What to do after a data breach: a step-by-step checklist
Getting told your data was exposed is unsettling, but the right response is a short, ordered checklist — not panic. Work through these steps in order; the early ones matter most.
Your post-breach checklist
- Confirm the breach is real. Scammers send fake "you have been breached" emails to get you to click. Do not click links in the notification. Instead, go directly to the company’s site, or verify the breach independently on Have I Been Pwned.
- Change the affected password immediately. Log in the normal way (not through the email link) and set a new, unique password for the breached account.
- Change that password anywhere you reused it. If the leaked password protected any other account, change those too. Attackers will try the leaked combination across dozens of popular sites within hours.

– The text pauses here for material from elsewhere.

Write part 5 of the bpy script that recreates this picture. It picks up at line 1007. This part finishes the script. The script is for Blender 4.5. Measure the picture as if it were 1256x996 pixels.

- Turn on two-factor authentication. Add 2FA to the breached account and to your primary email. It is the single biggest thing that makes a leaked password useless to an attacker.
- Watch for targeted phishing. Breached data — your name, address, and which company leaked it — is used to craft convincing scam messages. For the next few weeks, be extra skeptical of emails, texts, and calls referencing that company.
- Freeze your credit if financial or ID data leaked. If a Social Security number, bank details, or full date of birth were exposed, place a free credit freeze with the three major bureaus. It is free, reversible, and blocks new accounts opened in your name.
- Keep monitoring going forward. The same accounts can be exposed again in a future breach. Ongoing monitoring means you find out immediately next time instead of months later. Clearly does this for free and tells you what each new breach means for you.
Done in order, this whole list takes well under an hour and closes the doors that a breach leaves open. The people who get hurt are usually the ones who reused a password and never found out it leaked.